On empathy and viewing education through a lens of childhood

heart and brain

Image source: https://atmanco.com/blog/working-environment/importance-of-empathy-in-your-organization/

I read an article this weekend about Why You Should Have More Empathy and it got me thinking about our society and how managerialist culture, the obsession with productivity and outputs, measurement and data can really mean empathy and a place for human beings’ emotional investment takes a huge hit. It was later in the weekend that Alison Peacock tweeted “Leadership that views primary education through the lens of childhood is essential if we are to provide optimum learning for all” and I realised that this is completely connected to my earlier thoughts about empathy.

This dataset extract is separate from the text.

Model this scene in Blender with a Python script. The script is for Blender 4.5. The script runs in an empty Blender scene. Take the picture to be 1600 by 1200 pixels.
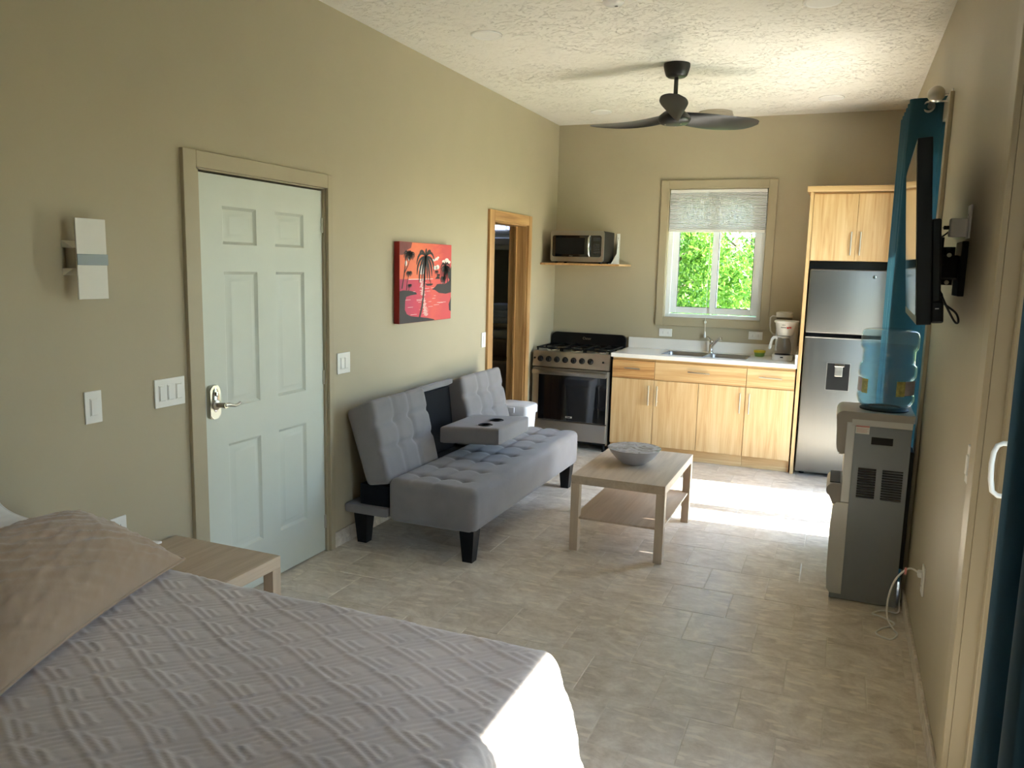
import bpy, bmesh, math, random
import numpy as np
from mathutils import Vector, Matrix

random.seed(7)
rng = np.random.default_rng(7)
scene = bpy.context.scene
COL = scene.collection
W, L, H, Y0 = 3.056, 7.485, 3.01, -0.78      # room: x 0..W, y Y0..L, z 0..H

# ------------------------------------------------------------------ camera
def setup_camera():
    f, yaw, pit, rol = 1241.89, .3907, .147, .024
    fw = Vector((-math.sin(yaw)*math.cos(pit), math.cos(yaw)*math.cos(pit), -math.sin(pit)))
    r = Vector((math.cos(yaw), math.sin(yaw), 0)); u = r.cross(fw)
    r2 = r*math.cos(rol)+u*math.sin(rol); u2 = -r*math.sin(rol)+u*math.cos(rol)
    cd = bpy.data.cameras.new('camera'); cam = bpy.data.objects.new('camera', cd); COL.objects.link(cam)
    m = Matrix((r2, u2, -fw)).transposed().to_4x4(); m.translation = Vector((2.6519, 0, 1.6608))
    cam.matrix_world = m
    cd.sensor_width = 36; cd.lens = f/1600*36; cd.clip_start = .02; cd.clip_end = 300
    scene.camera = cam
setup_camera()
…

Somehow, we have created an education system where the child, at every stage in their childhood development, seems to be invisible in the setting of education policy. We are hell bent on trying to define where they should end up, what level they are at as compared with where they should be, what part of productivity in the capitalist machine they should take. And we are using our children’s learning as a way to measure their teachers’ success in instilling in their students the latest fad of what a good curriculum should look like. Through a lack of empathy we are dehumanising our children, their parents and their teachers in favour of an apparently more superior, logical and linear thinking, data and measurement.

To illustrate my point, I was flicking through my Year 8 daughter’s English workbook after she had shown me some really interesting homework she was doing on comparing two poems that show panic and confusion in very different ways. “I need to write more” she said, looking glum. “Looks good to me, you have argued your points well and there seems to be every inch of each poem covered” I responded – I try not to get involved, but I was an English teacher for a decade, I think I recognise good work when I see it. As I was turning the pages of her workbook, my eye rested on one of those little “Oral feedback given” stamps and then on the next page in red pen: “You need to write another paragraph – how can you maintain a level 7 if you don’t write more?!” Argh. There it is again.

It made me think about how an injection of empathy could impact on situations I have experienced lately connected with education. One example is around SATs again. My youngest is in year 6 and I have written recently about her experience as I see it. I watched the “Kids Strike” with interest last week. The parents’ slogan of “Let Kids be Kids” is catchy but not very clear. What I would hope they are trying to say is that kids generally love to learn, and if done well, they can even quite enjoy the challenge of a test or two along the way so long as they understand that this is a good way to see whether what they have learnt has stuck. If it hasn’t, their teachers can then ask, is that across the whole class? This might indicate that there might be a problem with the teaching, the curriculum, the planning over time for the whole class and it could help the teachers to think again. Or there might be a problem for individual children within the class, indicating the same issues may have affected a handful of children alongside other factors that might be getting in the way of their learning. Again, so useful to know to make sure the right things happen next.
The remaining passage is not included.